Getting deep recommenders fit: Bloom embeddings for sparse binary input/output networks

TL;DR

Bloom embeddings offer an efficient compression method for deep learning recommendation systems with high-dimensional sparse data, reducing size and training time while maintaining or improving accuracy.

Contribution

The paper introduces Bloom embeddings, a novel compression technique for neural networks handling sparse high-dimensional binary data, enhancing efficiency without altering core models.

Findings

Achieves up to 1/5 compression with minimal accuracy loss

In some cases, improves accuracy by up to 12%

Outperforms four alternative methods on seven datasets

Abstract

Recommendation algorithms that incorporate techniques from deep learning are becoming increasingly popular.
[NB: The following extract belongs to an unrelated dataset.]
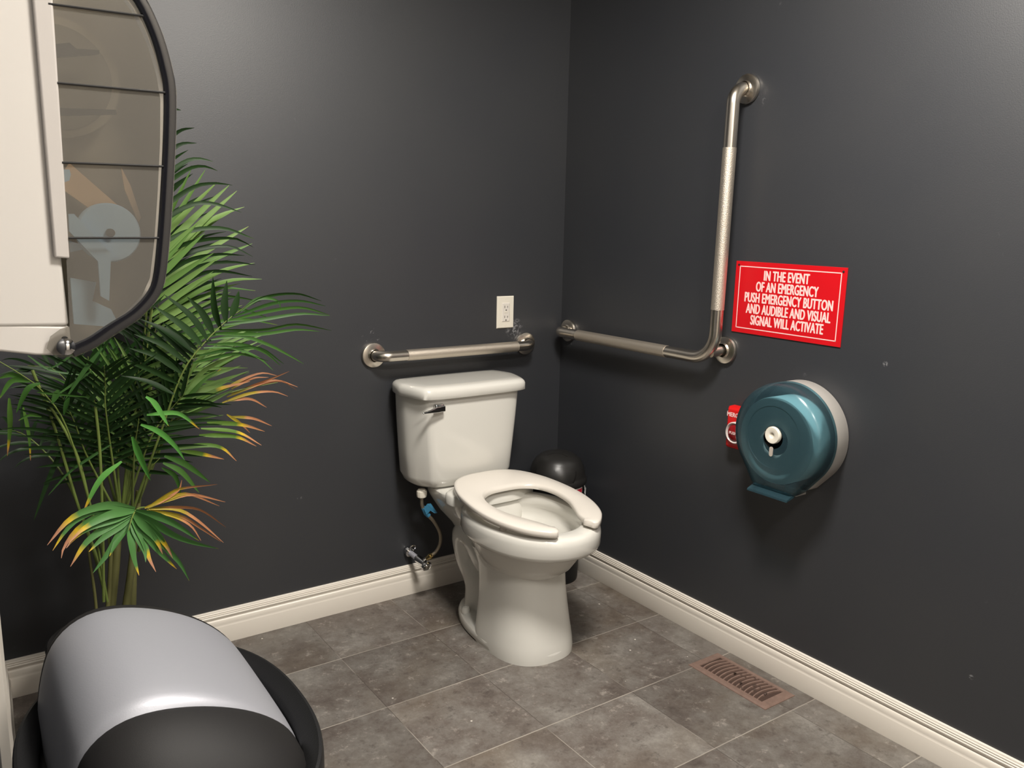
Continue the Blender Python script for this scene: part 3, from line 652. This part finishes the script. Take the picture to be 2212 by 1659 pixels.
# black end caps of the hood
c2 = Vector((cen.x, 0, .575)); rings = []
for y, sx_, sz_ in ((yn+.012, .945, .74), (yn-.003, .955, .757), (yn-.014, .955, .75), (yn-.035, .945, .71), (yn-.065, .90, .61), (yn-.090, .80, .47), (yn-.110, .62, .32), (yn-.124, .36, .15), (yn-.130, .1, .03)):
    rings.append([Vector((c2.x+(p.x-c2.x)*sx_, y, cen.z+(p.z-cen.z)*(sz_ if p.z > cen.z else 1))) for p in pc])
MB().loft(rings, False, True, closed=False).build('hood_end', M_blackd, t, angle=60)
rings = []
for y, s_ in ((yf_-.006, .985), (yf_+.001, .994), (yf_+.006, .994), (yf_+.012, .982), (yf_+.03, .93), (yf_+.045, .80), (yf_+.052, .5), (yf_+.055, .1)):
    rings.append([Vector((c2.x+(p.x-c2.x)*s_, y, c2.z+(p.z-c2.z)*s_)) for p in pc])
MB().loft(rings, False, True, closed=False).build('hood_end', M_blackd, t, angle=60)

# ---------------------------------------------------------------- paper towel dispenser, near left
YN, YF = -1.735, -1.455        # side facing the camera, far side
t = thing('paper_towel_dispenser', (lx(-1.6), -1.595, 1.2), 'cream and smoky clear paper towel dispenser mounted high at the left', 'towel dispenser')
def side(px_list, Y): return [at(x, y, Y) for x, y in px_list]
wx = lx(-1.6)-.002
Pb = side([(150, 705), (128, 505), (105, 0), (100, -120)], YN)
body = [Vector((wx, 0, Pb[0].z+.003)), Vector((Pb[0].x, 0, Pb[0].z)), Vector((Pb[1].x, 0, Pb[1].z)), Vector((Pb[2].x, 0, Pb[2].z)), Vector((Pb[2].x, 0, 1.60)), Vector((wx, 0, 1.60))]
mb = MB(); mb.loft([[Vector((p.x, y, p.z)) for p in body] for y in (YN+.002, YF)]); bo = mb.build('back_housing', M_cream, t, bevel=.003)
lo = [at(-60, 712, YN), at(0, 745, YN), at(80, 769, YN), at(158, 769, YN), at(152, 706, YN)]
lo = [Vector((wx, 0, lo[0].z+.006)), Vector((wx, 0, lo[1].z+.002))] + [Vector((p.x, 0, p.z)) for p in lo[2:]]
mb = MB(); mb.loft([[Vector((p.x, y, p.z)) for p in lo] for y in (YN+.0035, YF-.001)]); mb.build('lower_chute', M_cream, t, bevel=.002)
# raised edge strip of the housing
st_ = [at(117, 556, YN), at(149, 558, YN), at(105, -120, YN), at(60, -120, YN)]
mb = MB(); mb.loft([[Vector((p.x, YN+dy, p.z)) for p in st_] for dy in (.003, -.004)]); mb.build('edge_strip', mat('cream_shadowed_plastic', srgb(214, 208, 203), .4), bo, bevel=.0015)
# smoky cover: side faces and curved front shell
cov = [(106, -150), (230, -150), (275, -60), (318, 0), (352, 75), (372, 145), (381, 200), (380, 300), (374, 420), (366, 530), (356, 610), (338, 650), (300, 690), (250, 722), (205, 752), (162, 771), (120, 771), (100, 752), (108, 726), (130, 710), (150, 704)]
cs = side(cov, YN)
M_smoke = see_through('smoky_plastic', (.60, .58, .54, 1), (.34, .32, .285, 1), .34, .10, 1.45)
M_smoked = mat('smoky_edge', srgb(22, 22, 28), .16, coat=.3)
mb = MB(); mb.add([Vector((p.x, YN-.0015, p.z)) for p in cs], [tuple(range(len(cs)))]); cvp = mb.build('clear_cover', M_smoke, t, smooth=False); cvp['label'] = 'smoky see-through cover'
out = cs[1:16]; cc = Vector((sum(p.x for p in out)/len(out), 0, sum(p.z for p in out)/len(out)))
sp2 = spline([Vector((p.x, 0, p.z)) for p in out], 60)
def inset(P, d):
    r_ = []
    for i, p in enumerate(P):
        tt = (P[min(i+1, len(P)-1)]-P[max(i-1, 0)]).normalized(); n_ = Vector((tt.z, 0, -tt.x))
        if n_.dot(p-cc) > 0: n_ = -n_
        r_.append(p+n_*d)
    return r_
def shell(yy, d): return [Vector((p.x, yy, p.z)) for p in inset(sp2, d)]
MB().loft([shell(YN-.001, .0105), shell(YN-.0045, .0095), shell(YN-.0055, .006), shell(YN-.0045, .0015), shell(YN, 0), shell(YN+.012, 0)], False, False, closed=False).build('front_shell', M_smoked, cvp, angle=50)
MB().loft([shell(YN+.012, 0), shell(YF, 0)], False, False, closed=False).build('front_window', M_smoke, cvp, angle=50)
# grooves pressed across the cover side
for (x0, ya, x1, yb2) in ((104, 8, 330, 37), (124, 179, 378, 202), (134, 351, 368, 360), (148, 514, 360, 514)):
    a, c = at(x0, ya, YN-.0035), at(x1, yb2, YN-.0035)
    MB().tube([a, c], .0009, 8).build('groove', mat('groove_dark', srgb(30, 28, 27), .6) if x0 == 104 else bpy.data.materials['groove_dark'], cvp)
# what shows through: backing, roll, hub disc, arm
M_in = mat('inner_brown', srgb(150, 142, 126), .7, noise=.25, nscale=14)
mb = MB(); mb.loft([[Vector((p.x, y, p.z)) for p in inset([Vector((q_.x, 0, q_.z)) for q_ in cs], .0015)] for y in (YN+.050, YN+.052)]); mb.build('inner_panel', M_in, t, smooth=False)
hub = at(238, 503, YN+.012)
M_hub = mat('pale_blue_plastic', srgb(190, 226, 255), .4)
h_o = MB().lathe([(.0240, 0), (.0240, .010), (.0228, .012), (.008, .0122)], hub+Vector((0, .014, 0)), (0, -1, 0), 40).build('roll_hub', M_hub, t)
MB().lathe([(.0034, 0), (.0034, .004), (.0018, .0045)], hub+Vector((0, .0015, 0)), (0, -1, 0), 14).build('hub_pin', M_dark, h_o)
def strip(pix, Y, dep, name, mt, par):
    P = side(pix, Y); mb = MB(); mb.loft([P, [p+Vector((0, dep, 0)) for p in P]]); return mb.build(name, mt, par, smooth=False)
strip([(148, 462), (160, 462), (240, 548), (236, 650), (218, 640), (212, 565), (150, 500)], YN+.006, .004, 'roll_arm', M_hub, t)
strip([(137, 372), (150, 352), (285, 470), (262, 500), (137, 410)], YN+.030, .004, 'paper_web', mat('kraft_paper', srgb(226, 190, 150), .8), t)
strip([(262, 362), (282, 400), (305, 470), (300, 480), (270, 410)], YN+.032, .003, 'paper_web', bpy.data.materials['kraft_paper'], t)
strip([(137, 366), (150, 366), (153, 376), (150, 390), (138, 394)], YN+.02, .003, 'sensor_tab', M_hub, t)
strip([(152, 600), (208, 610), (200, 650), (240, 668), (256, 700), (240, 706), (160, 700)], YN+.024, .004, 'guide_plate', M_hub, t)
strip([(150, 520), (195, 535), (152, 545)], YN+.020, .004, 'guide_plate', M_hub, t)
# paper roll seen at the top of the cover
rc2 = at(120, 150, YN+.03)
MB().lathe([(.046, 0), (.046, .006)], Vector((rc2.x, YN+.036, rc2.z-.006)), (0, -1, 0), 48).build('paper_roll', mat('roll_paper', srgb(150, 142, 124), .8), t)
MB().lathe([(.040, 0), (.040, .0065)], Vector((rc2.x, YN+.035, rc2.z-.006)), (0, -1, 0), 48).build('roll_end', mat('roll_end_dark', srgb(112, 106, 92), .8, noise=.2, nscale=20), t)
strip([(112, 96), (150, 92), (165, 105), (215, 108), (214, 117), (150, 122), (112, 125)], YN+.008, .004, 'spindle', M_blackp, t)
strip([(125, 233), (250, 237), (252, 247), (125, 250)], YN+.010, .004, 'cutter_bar', M_blackp, t)
# pivot knob in the lobe at the bottom
kb = at(141, 748, YN-.003)
MB().lathe([(.0068, 0), (.0068, .004), (.0045, .0065), (0, .0072)], kb, (0, -1, 0), 24).build('pivot_screw', M_chrome, cvp)
MB().lathe([(.0026, 0), (.0022, .0015)], at(140, 733, YN-.002), (0, -1, 0), 14).build('pivot_hole', M_dark, cvp)

# ---------------------------------------------------------------- palm
pcx, pcy = -1.665, -.41
palm = thing('potted_palm', (pcx, pcy, 0), 'tall green areca palm in a dark pot in the left corner', 'potted plant')
M_pot = mat('dark_pot', srgb(26, 25, 25), .5)
MB().lathe([(.105, 0), (.112, .004), (.14, .27), (.150, .275), (.152, .30), (.147, .305), (.138, .303), (.134, .285)], (pcx, pcy, 0), seg=48).build('pot', M_pot, palm)
MB().lathe([(.134, .280), (.1, .287), (0, .290)], (pcx, pcy, 0), seg=32, cap0=False).build('soil', mat('soil', srgb(48, 36, 28), .95, bump=1, bscale=90, noise=.4, nscale=60), palm)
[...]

Due to the structure of the data coming from recommendation domains (i.e., one-hot-encoded vectors of item preferences), these algorithms tend to have large input and output dimensionalities that dominate their overall size. This makes them difficult to train, due to the limited memory of graphical processing units, and difficult to deploy on mobile devices with limited hardware. To address these difficulties, we propose Bloom embeddings, a compression technique that can be applied to the input and output of neural network models dealing with sparse high-dimensional binary-coded instances. Bloom embeddings are computationally efficient, and do not seriously compromise the accuracy of the model up to 1/5 compression ratios. In some cases, they even improve over the original accuracy, with relative increases up to 12%. We evaluate Bloom embeddings on 7 data sets and compare it against 4 alternative methods, obtaining favorable results. We also discuss a number of further advantages of Bloom embeddings, such as 'on-the-fly' constant-time operation, zero or marginal space requirements, training time speedups, or the fact that they do not require any change to the core model architecture or training configuration.